Rethinking Pet Adoption at Lawrence Humane Society

Through the years, the Lawrence Humane Society has evolved beyond just rescuing animals, to rewriting the narrative of pet adoption. When choosing a pet, the romanticized notion of "love at first sight" often comes to mind. However, the shelter challenges this stereotype.

The LHS adoption counselors diligently learn about each family's lifestyle and needs, matching them with animals based on unique behavioral characteristics. This approach is complemented by a comprehensive foster program, which enables the counselors to understand the animals' behaviors more deeply.

"We want to change the general perception of the purpose of an animal shelter," says Executive Director, Shannon Wells. “It's not just about providing a home to animals but ensuring their long-term happiness and stability in their new families.”

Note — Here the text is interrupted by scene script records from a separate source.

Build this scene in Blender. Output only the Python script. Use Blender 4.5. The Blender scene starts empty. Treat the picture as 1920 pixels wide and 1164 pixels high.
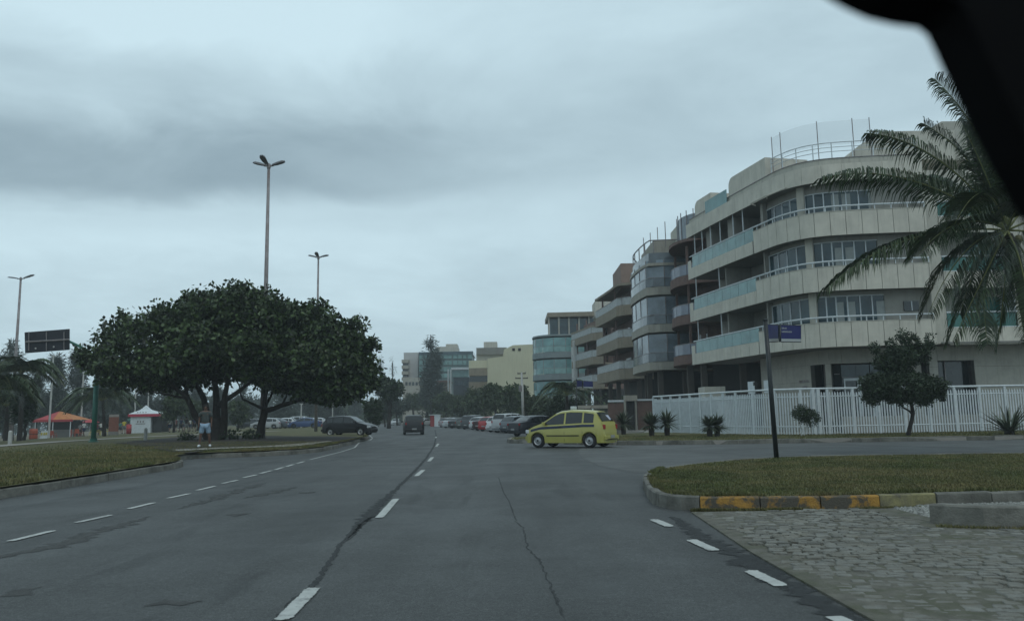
import bpy, math, random
import numpy as np
from mathutils import Vector, Matrix
random.seed(7); rng = np.random.default_rng(7)
C = bpy.context.scene.collection
SC = bpy.context.scene
R = math.radians
# ------------------------------------------------------------------ camera
FPX = 1500.0; EYE = 1.35; PITCH = math.atan(200 / FPX); ROLL = R(1.0)
_f = Vector((0, math.cos(PITCH), math.sin(PITCH))); _u = Vector((0, -math.sin(PITCH), math.cos(PITCH))); _r = Vector((1, 0, 0))
CR = _r * math.cos(ROLL) - _u * math.sin(ROLL); CU = _u * math.cos(ROLL) + _r * math.sin(ROLL)
cam = bpy.data.cameras.new('camera'); co = bpy.data.objects.new('camera', cam); C.objects.link(co)
m = Matrix((CR, CU, -_f)).transposed().to_4x4(); m.translation = Vector((0, 0, EYE)); co.matrix_world = m
cam.sensor_width = 36; cam.lens = 36 * FPX / 1920; cam.clip_start = 0.02; cam.clip_end = 6000
cam.dof.use_dof = True; cam.dof.focus_distance = 35; cam.dof.aperture_fstop = 4.5
SC.camera = co
SC.view_settings.view_transform = 'Standard'; SC.view_settings.look = 'None'; SC.view_settings.gamma = 1
SC.view_settings.use_curve_mapping = False; SC.view_settings.exposure = 0.16
def ray(x, y): return _f + ((x - 960) / FPX) * CR + ((582 - y) / FPX) * CU
def G(x, y, z=0.0):            # ground point seen at a pixel of the survey photo
    d = ray(x, y); t = (z - EYE) / d.z; return Vector((d.x * t, d.y * t, z))
def at(x, y, Y):
    d = ray(x, y); t = Y / d.y; return Vector((d.x * t, Y, EYE + d.z * t))
# ------------------------------------------------------------------ world
SUN_EL = R(58); SUN_AZ = R(150)
w = bpy.data.worlds.new('World'); SC.world = w; w.use_nodes = True
nt = w.node_tree; nt.nodes.clear()
def N(t, tree=None, **k):
    n = (tree or nt).nodes.new(t)
    for a, b in k.items(): setattr(n, a, b)
    return n
def L(a, b, tree=None): (tree or nt).links.new(a, b)
def mth(op, a, b=None, c=None, tree=None):
    n = N('ShaderNodeMath', tree, operation=op)
    for i, v in enumerate((a, b, c)):
        if v is None: continue
        if isinstance(v, (int, float)): n.inputs[i].default_value = v
        else: L(v, n.inputs[i], tree)
    return n.outputs[0]
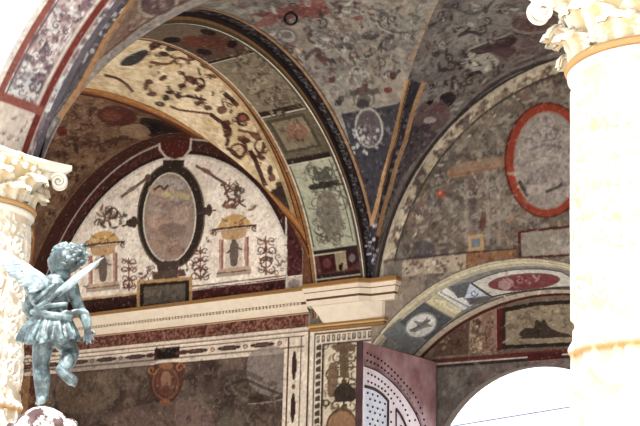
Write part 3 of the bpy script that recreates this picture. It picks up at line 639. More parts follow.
for q, w in (((336, 250), .012), ((320, 156), .014), ((301, 106), .014), ((252, 52), .012), ((338, 275), .010)):
    v = vof(q); T.rect(-.29, v-w, -.01, v+w, (66, 48, 42)); T.rect(-.29, v-w-.004, -.01, v-w+.002, (190, 180, 156))
# panel paintings
T.ppoly([(319, 256), (333, 253), (336, 270), (322, 274)], (84, 38, 38)); T.pell(327, 263, 4, 5, (120, 64, 58)); T.ppoly([(346, 251), (357, 248), (359, 264), (348, 268)], (78, 40, 44)); T.pell(352, 258, 3, 4, (116, 104, 100))
T.ppoly([(335, 253), (345, 251), (347, 269), (337, 271)], (160, 140, 108)); T.ppoly([(339, 264), (343, 263), (342, 270), (339, 270)], (50, 40, 38))
gr = [(104, 100, 84), (84, 80, 72), (124, 116, 98), (112, 92, 80)]
T.candel(328, 242, 166, 30, gr, .85, 82); T.grot([(304, 168), (328, 162), (350, 240), (322, 246)], 50, gr, (2.5, 7), .65, 83)
T.ppoly([(308, 186), (320, 182), (338, 180), (340, 184), (328, 188), (310, 190)], (60, 54, 50), .95); T.ppoly([(318, 196), (330, 190), (338, 204), (342, 226), (334, 238), (324, 232), (318, 214)], (128, 116, 102), .8, True); T.ppoly([(313, 166), (320, 172), (326, 166), (328, 176), (316, 180)], (88, 84, 72), .9, True)
T.line([(-.262, vof((334, 247))+.01), (-.262, vof((322, 160)))], .004, (96, 92, 76)); T.line([(-.038, vof((334, 247))+.01), (-.038, vof((322, 160)))], .004, (96, 92, 76))
T.rect(-.255, vof((316, 148)), -.045, vof((304, 113)), (92, 78, 62)); T.rect(-.235, vof((315, 145)), -.065, vof((305, 116)), (136, 120, 94)); T.pell(297, 132, 10, 9, (150, 104, 84)); T.grot(ellpts(297, 131, 16, 13), 16, [(84, 62, 50), (168, 136, 110), (110, 84, 66)], (3, 6), .7, 84)
T.grot([(224, 52), (256, 48), (300, 96), (304, 104), (272, 118), (240, 76)], 110, [(92, 74, 60), (110, 92, 74), (158, 142, 116), (84, 60, 50)], (2.5, 7), .7, 85)
T.pell(196, 42, 14, 6, (116, 66, 48), .15); T.pell(216, 43, 16, 7, (110, 60, 46), .3, .8); T.pell(232, 44, 5, 4, (58, 34, 36)); T.pell(172, 40, 9, 3, (60, 44, 44)); T.pell(204, 52, 8, 3, (62, 44, 42), .2); T.pell(208, 32, 8, 3, (58, 44, 42), .2)
T.rect(-.30, 0, -.292, 3.15, (84, 48, 36)); T.rect(-.292, 0, -.275, 3.15, (160, 108, 60)); T.rect(-.275, 0, -.270, 3.15, (196, 186, 160)); T.rect(-.006, 0, .01, 3.15, (204, 196, 180)); T.rect(-.020, 0, -.006, 3.15, (104, 88, 70))
T.mottle(.12, .03); T.tone(1.25, .85, .9)
# --- front arch soffit
FR = 1.125; FZ = -.34; FX = 1.07
FS = Canvas(.2, PI*FR-.2, -2.33, -2.03, (206, 196, 192), inv_barrel_y(FX, FR, FZ, FR), .003)
FS.blotch(.055, [(112, 96, 108), (136, 110, 122), (176, 190, 194), (190, 164, 160)], .5, .09, .8); FS.blotch(.025, [(84, 72, 84), (216, 212, 210), (150, 116, 124)], .58, .07, .75)
vmax = PI*FR
FS.grot([(10, 96), (60, 10), (100, 0), (40, 100)], 90, [(92, 80, 92), (110, 84, 98), (226, 222, 218), (146, 118, 124)], (2.5, 7), .75, 86)
for y0, w, c in ((-2.30, .05, (214, 206, 198)), (-2.105, .05, (186, 168, 158))): FS.rect(.2, y0-w/2, vmax, y0+w/2, c)
FS.rect(.2, -2.288, vmax, -2.262, (158, 90, 78)); FS.rect(.2, -2.114, vmax, -2.084, (138, 58, 50)); FS.rect(.2, -2.06, vmax, -2.03, (110, 100, 108)); FS.rect(.2, -2.258, vmax, -2.252, (120, 100, 100)); FS.rect(.2, -2.124, vmax, -2.119, (214, 200, 190))
v0 = FS.inv([(25, 105)])[0][0]; FS.rect(.2, -2.262, v0-.012, -2.114, (206, 190, 176)); FS.rect(v0-.016, -2.29, v0+.014, -2.09, (160, 92, 80)); FS.grot([(8, 118), (30, 118), (22, 150), (0, 150)], 14, [(160, 110, 90), (220, 214, 206), (120, 104, 110)], (3, 6), .6, 87)
for cv, g_, s_, m_ in ((B, 1.2, .8, .97), (A, 1.22, .8, 1.04), (F_, 1.2, .85, 1), (BL, 1.2, .95, .95), (AL, 1.2, .9, 1.15), (FS, 1.2, .85, .85)): cv.mottle(.13, .035); cv.tone(g_, s_, m_)
# ================================================================== BUILD CEILINGS
def bay_ceiling(name, bay, cv, n1=None):
    xc, a, h = bay['xc'], bay['a'], bay['h']; parts = []
    lo, hi = min(bay['x0'], bay['x1']), max(bay['x0'], bay['x1'])
    for side in ('x0', 'x1'):
        c = cv[side]; nn = (420, 200) if c[1] else (90, 20)
        ph = np.linspace(0, PI, nn[0]); t = np.linspace(0, 1, nn[1])
        xs = bay[side]; sg = 1 if xs < xc else -1
        xg = xc-sg*a*np.abs(np.cos(ph)); X = xs+(xg-xs)[:, None]*t[None]
        Y = np.broadcast_to((YC+AY*np.cos(ph))[:, None], X.shape); Z = np.broadcast_to((ZC+h*np.sin(ph))[:, None], X.shape)
        Ux = X if c[2] else 2*xc-X
        C = c[0].sample(Ux, np.broadcast_to((ph*AY)[:, None], X.shape))
        parts.append(gridpaint('', np.stack([X, Y, Z], 2), C, None, flip=(sg > 0)))
    for side in ('back', 'front'):
        c = cv[side]; nn = (440, 160) if c[1] else (90, 20)
        ps = np.linspace(0, PI, nn[0]); t = np.linspace(0, 1, nn[1])
        ys = 0.0 if side == 'back' else 2*YC; sg = 1 if side == 'back' else -1
        yg = YC+sg*AY*np.abs(np.cos(ps)); Y = ys+(yg-ys)[:, None]*t[None]
        X = np.broadcast_to((xc-a*np.cos(ps))[:, None], Y.shape); Z = np.broadcast_to((ZC+h*np.sin(ps))[:, None], Y.shape)
        C = c[0].sample(np.broadcast_to((ps*a)[:, None], Y.shape), Y)
        parts.append(gridpaint('', np.stack([X, Y, Z], 2), C, None, flip=(sg > 0)))
    return merge(name, parts, MF)
AF = Canvas(0, 3.4, YC*2-.02, YC+.02, (112, 90, 72), None, .01)
ceil_r = tag(bay_ceiling('ceiling', RB, dict(x0=(B, 1, 1), x1=(B, 0, 0), back=(A, 1, 1), front=(F_, 1, 1))), kind='structure')
ceil_l = tag(bay_ceiling('ceiling', LB, dict(x0=(BL, 1, 1), x1=(BL, 0, 0), back=(AL, 1, 1), front=(AF, 0, 1))), kind='structure')
ceil_l['label'] = 'cream and brown painted groin vault over the left bay'; ceil_r['label'] = 'grey painted groin vault over the right bay'
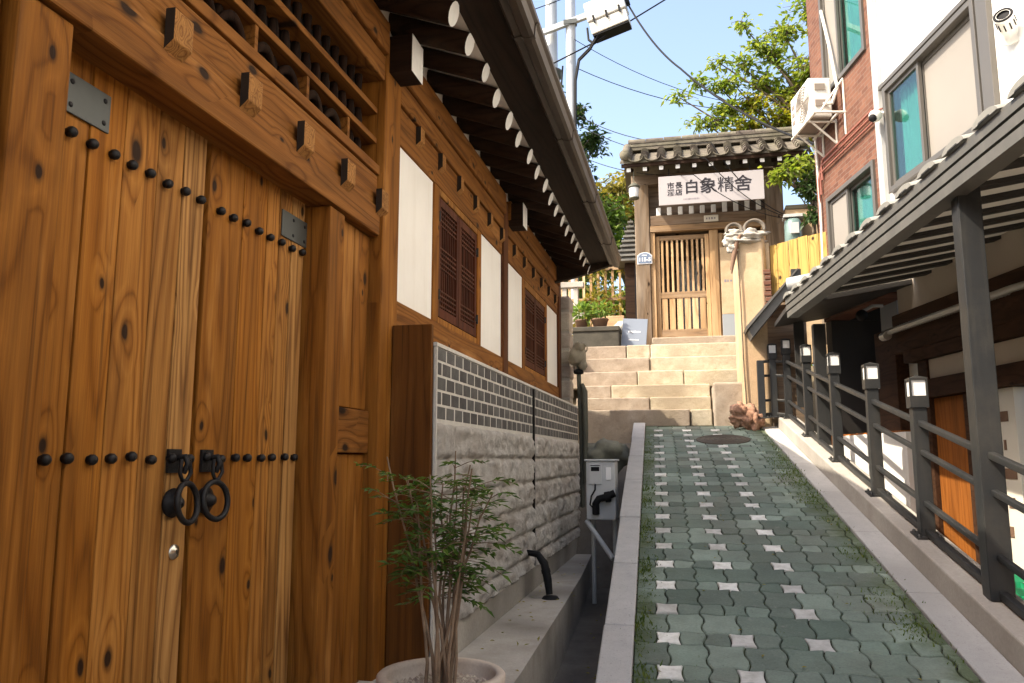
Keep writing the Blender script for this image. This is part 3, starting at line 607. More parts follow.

This shift in perception involves educating prospective pet owners about the varying needs and personalities of pets. If a family has frequent travel plans or seeks a more independent pet, a cat could be an ideal choice. Dogs, who require more responsibility, are recommended for families with children ready for the added pet-care responsibilities. This shift to focusing on the pet's behavior and the adopting family's lifestyle is already seeing a trend, with more people opting to adopt cats over dogs in recent years.

For those seeking an alternative pet, LHS has handhelds, such as birds, rabbits, hamsters, guinea pigs, etc. Birds, while less tactile, can still be perfect for families based on their lifestyle, while rabbits and hamsters offer more cuddliness, albeit needing gentler handling.

Embracing a new family pet involves a healthy transition period. Animals often need several weeks or months to adjust to their new living situation. A lot of attention, love, supervision, and positive reinforcement can make this transition smoother.

"When it comes to puppies and kittens, you get the behavior that you teach," Wells emphasizes. “The first fourteen weeks are a critical socialization time to affect life-long behavior.”

The shelter goes the extra mile by offering programs designed to ensure long-term success for adopted pets in their new homes, low-cost spay and neutering, and temporary boarding for people undergoing life's challenges. By shifting the narrative from shelter to educational hub, LHS is changing the pet adoption landscape, one paw print at a time.